• WHAT TO DO: Look through the material below. Copy every line with the string "picture" in it.

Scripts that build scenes
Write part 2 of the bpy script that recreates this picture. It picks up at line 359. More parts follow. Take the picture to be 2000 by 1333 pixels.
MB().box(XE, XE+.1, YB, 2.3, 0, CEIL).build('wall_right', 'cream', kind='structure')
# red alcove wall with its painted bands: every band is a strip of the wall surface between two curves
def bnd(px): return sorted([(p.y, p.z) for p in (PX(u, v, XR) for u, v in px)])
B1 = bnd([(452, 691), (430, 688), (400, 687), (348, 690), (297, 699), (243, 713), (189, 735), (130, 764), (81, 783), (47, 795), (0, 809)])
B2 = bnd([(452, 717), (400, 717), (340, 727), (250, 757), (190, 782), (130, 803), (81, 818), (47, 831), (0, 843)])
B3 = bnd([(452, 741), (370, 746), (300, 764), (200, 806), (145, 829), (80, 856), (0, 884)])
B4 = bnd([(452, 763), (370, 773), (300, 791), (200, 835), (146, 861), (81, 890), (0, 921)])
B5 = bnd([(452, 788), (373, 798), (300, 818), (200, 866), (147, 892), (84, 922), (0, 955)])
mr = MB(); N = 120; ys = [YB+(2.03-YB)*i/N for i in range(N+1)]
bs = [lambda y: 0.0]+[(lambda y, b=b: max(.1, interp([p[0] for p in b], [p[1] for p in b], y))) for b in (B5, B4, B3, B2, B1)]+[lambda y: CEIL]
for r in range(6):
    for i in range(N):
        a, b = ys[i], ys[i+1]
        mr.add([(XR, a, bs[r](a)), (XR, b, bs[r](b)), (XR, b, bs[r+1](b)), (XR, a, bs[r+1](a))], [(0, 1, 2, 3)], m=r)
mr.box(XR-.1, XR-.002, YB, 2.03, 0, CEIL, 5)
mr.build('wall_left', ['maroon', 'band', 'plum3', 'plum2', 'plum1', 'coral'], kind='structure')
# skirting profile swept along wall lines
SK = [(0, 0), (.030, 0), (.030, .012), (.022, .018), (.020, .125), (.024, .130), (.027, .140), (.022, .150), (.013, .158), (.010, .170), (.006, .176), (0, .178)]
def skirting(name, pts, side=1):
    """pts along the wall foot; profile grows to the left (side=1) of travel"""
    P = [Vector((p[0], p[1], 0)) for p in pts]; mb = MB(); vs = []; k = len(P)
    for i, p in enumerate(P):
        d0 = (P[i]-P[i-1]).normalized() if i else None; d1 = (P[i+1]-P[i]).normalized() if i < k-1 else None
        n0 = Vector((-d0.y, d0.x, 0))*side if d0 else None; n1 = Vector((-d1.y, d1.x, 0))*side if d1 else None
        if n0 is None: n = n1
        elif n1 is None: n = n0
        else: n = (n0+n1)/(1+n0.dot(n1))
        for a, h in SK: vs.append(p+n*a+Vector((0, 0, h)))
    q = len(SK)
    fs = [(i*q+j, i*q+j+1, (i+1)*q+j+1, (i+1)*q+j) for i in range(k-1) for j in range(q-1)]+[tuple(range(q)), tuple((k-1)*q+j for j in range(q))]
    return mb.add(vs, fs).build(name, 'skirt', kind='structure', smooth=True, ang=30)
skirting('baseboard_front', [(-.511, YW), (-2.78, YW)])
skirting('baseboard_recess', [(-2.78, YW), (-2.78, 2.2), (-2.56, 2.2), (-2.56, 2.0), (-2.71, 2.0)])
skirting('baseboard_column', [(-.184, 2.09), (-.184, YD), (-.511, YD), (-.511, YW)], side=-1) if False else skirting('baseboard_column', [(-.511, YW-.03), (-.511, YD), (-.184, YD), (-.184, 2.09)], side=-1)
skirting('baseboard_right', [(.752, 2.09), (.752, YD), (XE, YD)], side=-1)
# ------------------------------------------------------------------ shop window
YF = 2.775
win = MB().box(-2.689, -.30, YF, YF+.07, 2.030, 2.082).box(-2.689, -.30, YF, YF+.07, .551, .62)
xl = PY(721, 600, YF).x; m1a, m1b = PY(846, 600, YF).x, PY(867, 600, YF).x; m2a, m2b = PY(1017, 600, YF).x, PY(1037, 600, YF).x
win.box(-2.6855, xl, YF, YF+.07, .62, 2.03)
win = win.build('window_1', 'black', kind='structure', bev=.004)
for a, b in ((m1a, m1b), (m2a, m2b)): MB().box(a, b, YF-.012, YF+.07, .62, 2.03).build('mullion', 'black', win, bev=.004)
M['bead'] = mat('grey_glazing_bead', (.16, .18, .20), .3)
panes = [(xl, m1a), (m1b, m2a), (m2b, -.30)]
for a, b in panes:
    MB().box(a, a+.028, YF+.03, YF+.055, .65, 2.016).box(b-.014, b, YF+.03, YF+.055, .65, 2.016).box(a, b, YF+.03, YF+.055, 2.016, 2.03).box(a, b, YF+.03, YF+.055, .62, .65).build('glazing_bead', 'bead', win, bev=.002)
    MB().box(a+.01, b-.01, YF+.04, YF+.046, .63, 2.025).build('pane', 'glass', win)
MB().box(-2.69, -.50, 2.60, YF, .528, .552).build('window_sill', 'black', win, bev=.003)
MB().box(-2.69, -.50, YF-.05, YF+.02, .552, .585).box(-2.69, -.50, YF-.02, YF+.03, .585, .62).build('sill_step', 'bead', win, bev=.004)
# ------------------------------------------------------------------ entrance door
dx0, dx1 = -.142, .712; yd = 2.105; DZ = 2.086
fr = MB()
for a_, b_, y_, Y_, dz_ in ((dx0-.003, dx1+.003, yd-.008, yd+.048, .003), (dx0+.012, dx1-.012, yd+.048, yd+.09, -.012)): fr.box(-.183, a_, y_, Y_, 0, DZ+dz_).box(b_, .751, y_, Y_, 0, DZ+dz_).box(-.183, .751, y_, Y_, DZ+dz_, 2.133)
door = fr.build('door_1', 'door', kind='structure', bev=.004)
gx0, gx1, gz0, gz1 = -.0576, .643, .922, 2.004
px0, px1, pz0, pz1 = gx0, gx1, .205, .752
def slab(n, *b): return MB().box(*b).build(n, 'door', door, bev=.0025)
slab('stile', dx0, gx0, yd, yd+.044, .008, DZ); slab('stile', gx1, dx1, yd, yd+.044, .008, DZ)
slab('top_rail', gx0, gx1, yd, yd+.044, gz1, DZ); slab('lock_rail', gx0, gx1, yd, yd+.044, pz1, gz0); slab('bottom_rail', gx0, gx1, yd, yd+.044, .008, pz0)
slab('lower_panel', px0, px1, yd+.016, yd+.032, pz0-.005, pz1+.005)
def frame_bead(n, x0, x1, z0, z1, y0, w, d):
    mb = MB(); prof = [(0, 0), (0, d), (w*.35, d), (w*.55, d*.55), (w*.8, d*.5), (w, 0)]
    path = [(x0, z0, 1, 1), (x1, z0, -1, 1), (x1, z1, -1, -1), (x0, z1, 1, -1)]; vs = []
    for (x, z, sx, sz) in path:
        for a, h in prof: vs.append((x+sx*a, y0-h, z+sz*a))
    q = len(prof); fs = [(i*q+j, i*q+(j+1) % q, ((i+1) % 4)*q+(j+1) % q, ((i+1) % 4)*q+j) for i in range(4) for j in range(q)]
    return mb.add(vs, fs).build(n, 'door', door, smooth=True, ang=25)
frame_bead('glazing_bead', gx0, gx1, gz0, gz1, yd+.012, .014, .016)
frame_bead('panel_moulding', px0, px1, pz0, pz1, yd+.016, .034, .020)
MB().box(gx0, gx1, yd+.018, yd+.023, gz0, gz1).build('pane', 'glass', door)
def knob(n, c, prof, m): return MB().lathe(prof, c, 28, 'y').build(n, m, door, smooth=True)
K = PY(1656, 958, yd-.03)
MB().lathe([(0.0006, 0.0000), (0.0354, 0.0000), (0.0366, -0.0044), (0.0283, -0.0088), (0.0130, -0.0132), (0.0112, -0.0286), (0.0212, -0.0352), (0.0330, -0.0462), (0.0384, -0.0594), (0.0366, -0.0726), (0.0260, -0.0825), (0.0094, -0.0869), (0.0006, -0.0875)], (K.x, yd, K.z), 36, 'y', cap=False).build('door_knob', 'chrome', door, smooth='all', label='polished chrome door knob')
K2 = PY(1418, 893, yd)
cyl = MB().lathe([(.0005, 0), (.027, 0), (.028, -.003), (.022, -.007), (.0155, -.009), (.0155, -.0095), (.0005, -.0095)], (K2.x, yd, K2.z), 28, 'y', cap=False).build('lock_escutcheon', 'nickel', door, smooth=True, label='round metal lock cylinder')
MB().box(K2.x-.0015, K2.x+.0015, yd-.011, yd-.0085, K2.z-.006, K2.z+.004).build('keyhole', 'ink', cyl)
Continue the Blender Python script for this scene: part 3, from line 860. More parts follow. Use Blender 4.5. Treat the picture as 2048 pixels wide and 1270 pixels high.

• RESPONSE TO THE EXERCISE:
Write part 2 of the bpy script that recreates this picture. It picks up at line 359. More parts follow. Take the picture to be 2000 by 1333 pixels.
Continue the Blender Python script for this scene: part 3, from line 860. More parts follow. Use Blender 4.5. Treat the picture as 2048 pixels wide and 1270 pixels high.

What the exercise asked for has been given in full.